Voilà un film à l'esthétisme flamboyant, aux plans très précis et travaillés, ressemblant parfois à des peintures. Pour cela, le cinéaste hongrois Mundruczó (je vais éviter de l'écrire souvent son nom) sait vraiment y faire avec une caméra. On pouvait craindre un film assez terne, triste et mis en scène à la méthode des frères Dardenne mais il n'en est rien. Comme quoi on est loin de la grisaille du cinéma d'auteur belge, français ou occidental en général.

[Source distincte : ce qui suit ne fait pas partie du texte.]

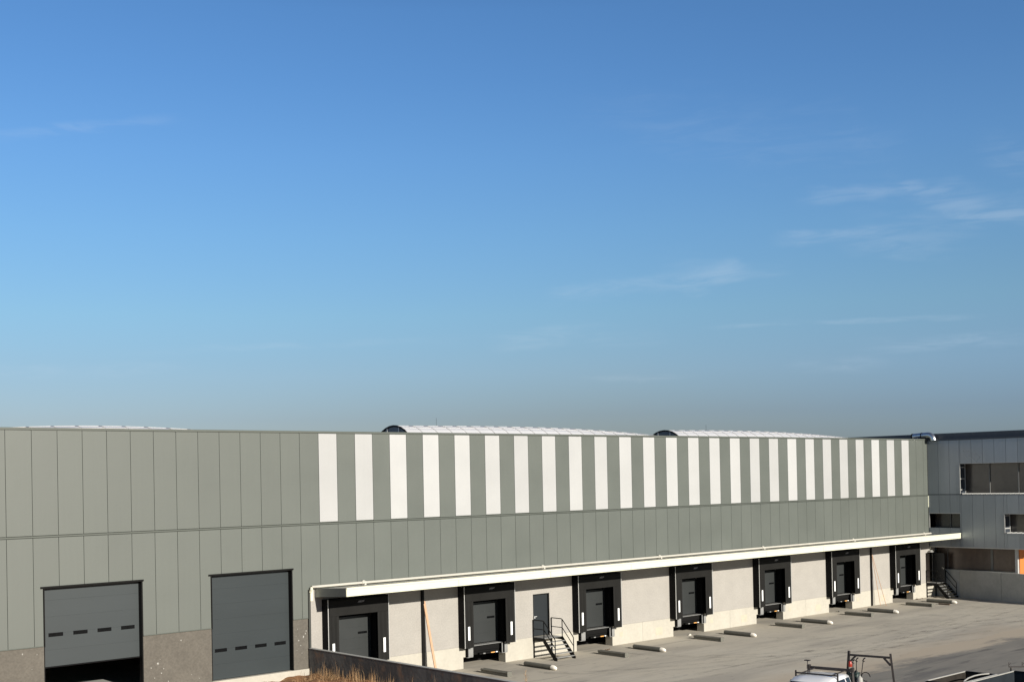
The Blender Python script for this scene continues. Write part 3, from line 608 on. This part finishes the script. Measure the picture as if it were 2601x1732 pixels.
# ================================================================ office building
O_ = tag(empty('office_building', (67.57, 0, 0)), 'blue-grey metal clad office building at the far right end of the warehouse', 'building')
def ob(b, name, m_, parent=None, **k):
    o = b.build(name, m_, parent or O_, **k)
    if parent is None: o.location = (-67.57, 0, 0)
    return o
XO = 67.60; YE = -8.8
wins = [(-2.53, -8.8, 7.66, 9.92), (-.03, -2.50, 5.17, 6.27), (-5.84, -8.8, 4.86, 6.27)]
b = MB(); y = 0.0; k = 0
def cutbox(b, y0, y1, z0, z1):
    rects = [(y0, y1, z0, z1)]
    for (wa, wb, wz0, wz1) in wins:
        nr = []
        for (a, c, q0, q1) in rects:       # a > c
            if c >= wa-1e-6 or a <= wb+1e-6 or q1 <= wz0 or q0 >= wz1: nr.append((a, c, q0, q1)); continue
            if a > wa: nr.append((a, wa, q0, q1))
            if c < wb: nr.append((wb, c, q0, q1))
            a2, c2 = min(a, wa), max(c, wb)
            if q1 > wz1: nr.append((a2, c2, wz1, q1))
            if q0 < wz0: nr.append((a2, c2, q0, wz0))
        rects = nr
    for (a, c, q0, q1) in rects:
        if a-c > .03: b.box(XO, XO+.06, c+.008, a-.008, q0, q1)
while y > YE:
    y2 = max(y-.868, YE); cutbox(b, y, y2, 7.66, 11.62); cutbox(b, y, y2, 3.80, 7.60); y = y2
ob(b, 'wall_panels', 'office')
b = MB().box(XO+.02, XO+.06, YE, 0, 7.602, 7.658); ob(b, 'belt', 'office_dark')
b = MB().box(XO-.03, XO+.3, YE, -.02, 11.625, 11.76); ob(b, 'coping', 'office_dark')
b = MB()
prevs = [(.0, -2.53, 7.7, 11.6), (-2.53, YE, 9.95, 11.6), (-2.50, -5.84, 3.8, 7.62), (-.03, -2.50, 6.3, 7.62), (-5.84, YE, 6.3, 7.62), (-.03, -2.5, 3.8, 5.14), (-5.84, YE, 3.8, 4.83)]
for (a, c, z0, z1) in prevs: b.box(XO+.065, XO+.95, c, a, z0, z1)
ob(b, 'inner_wall', 'office_dark')
b = MB().box(XO+.96, 100, YE, 40, 3.76, 3.9).box(XO+.96, 100, YE, YE+.3, 3.9, 11.5).box(XO+4, 100, YE+.31, 40, 3.91, 11.49); ob(b, 'core', 'office_dark')
b = MB().prism([(XO+.28, 11.5), (XO+.28, 12.17), (XO+1.2, 12.19), (100, 12.6), (100, 11.5)], 'y', YE, 42); ob(b, 'roof', 'office_dark')
b = MB().box(XO-.01, XO+.95, YE, -.02, 3.725, 3.755).box(XO-.01, XO+.05, YE, -.02, 3.755, 3.79); ob(b, 'soffit_trim', 'frame')
# windows
def window(wa, wb, z0, z1, mull, rung, slat):
    f = MB(); xg = XO+.86
    f.box(XO-.012, XO+.03, wa-.05, wa, z0, z1); f.box(XO-.02, XO+.06, wb, wa-.05, z1-.04, z1)
    if rung:
        f.box(xg-.12, xg-.06, wa-.06, wa-.01, z0, z1-.04)
        for zz in rung: f.box(XO+.031, xg-.121, wa-.06, wa-.01, zz-.035, zz+.035)
    fr = ob(f, 'window', 'frame')
    MB().box(xg+.055, xg+.065, wb, wa, z0, z1).build('glass', 'glass', fr)
    g_ = MB()
    for yy in mull: g_.box(xg-.02, xg+.05, yy-.035, yy+.035, z0+.04, z1-.04)
    g_.box(xg-.02, xg+.05, wb, wa, z0, z0+.04); g_.build('glazing_bar', 'frame_dark', fr)
    if slat:
        s_ = MB(); yy = wa-.16
        while yy > wb+.1: s_.add([(XO-.02, yy, z0+.06), (XO-.02, yy-.10, z0-.02), (XO-.02, yy-.08, z0-.03), (XO-.02, yy+.02, z0+.05), (xg-.03, yy, z0+.06), (xg-.03, yy-.10, z0-.02), (xg-.03, yy-.08, z0-.03), (xg-.03, yy+.02, z0+.05)], [(0, 1, 2, 3), (7, 6, 5, 4), (0, 4, 5, 1), (1, 5, 6, 2), (2, 6, 7, 3), (3, 7, 4, 0)]); yy -= .36
        s_.build('sun_louvre', 'frame', fr)
window(*wins[0], [-4.4, -6.55, -7.7], [7.98, 8.78, 9.62], True)
window(*wins[1], [-1.3], None, False)
window(*wins[2], [-7.8], [5.2, 6.1], True)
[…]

Les pays comme la Hongrie doivent certainement subir une plus forte influence du cinéma russe, nettement plus esthétique.
Certains plans sont également assez inventifs en plus d'être travaillés. Il y en a un où nous sommes derrière le personnage principal. La caméra effectue alors un mouvement de panoramique de droite à gauche, de 180°, sans que la caméra ne bouge autrement et nous nous retrouvons alors simplement en face du personnage, qui a simplement du bouger pendant le mouvement de rotation. L'idée est assez sympa.
Sur le fond, l'histoire fait un peu penser à Délivrance de John Boorman. Un jeune homme, civilisé, retourne en pleine campagne où ses habitants sont loin d'être présentés comme des Einstein, vivant de manière assez rétrogrades et possédant leurs propres règles comme leurs façons de voir ou de vivre certaines choses. Quand le frère et la soeur décident d'habiter ensemble, ce n'est évidemment pas vu d'un bon oeil. On peut regretter que les villageois soient vraiment perçus comme des monstres cherchant à tout prix de détruire le bonheur que ces deux personnes tentent de créer et qui se crée également à travers leurs relations.
Il existe également une séquence de viol (comme dans le film de Boorman), qui n'est pas vraiment voyeuriste mais qui me parait un peu trop longue à mes yeux. Certaines séquences auraient donc pu être filmées autrement mais je pense que ça révèle surtout un manque de maturité de la part du cinéaste, qui n'est âgé que de 40 ans et dont Delta est le quatrième film.
Un autre aspect assez intéressant est la façon dont le réalisateur (également scénariste) détruit les codes et les liens du sang. Les deux héros sont frère et soeur mais n'ont jamais grandi ensemble et le jeune homme apprend en fait l'existence de sa soeur que lors de son retour. Il propose alors un point de vue assez intéressant par rapport à l'amour qui lie les deux êtres.
J'aime la façon aussi dont l'oeuvre a été filmée. C'est très lent, esthétique et c'est quelque chose que j'adore à titre personnel. Delta s'apparente à un bon film mais le cinéaste a encore de la maturité à prendre avant de pouvoir nous sortir une oeuvre plus forte.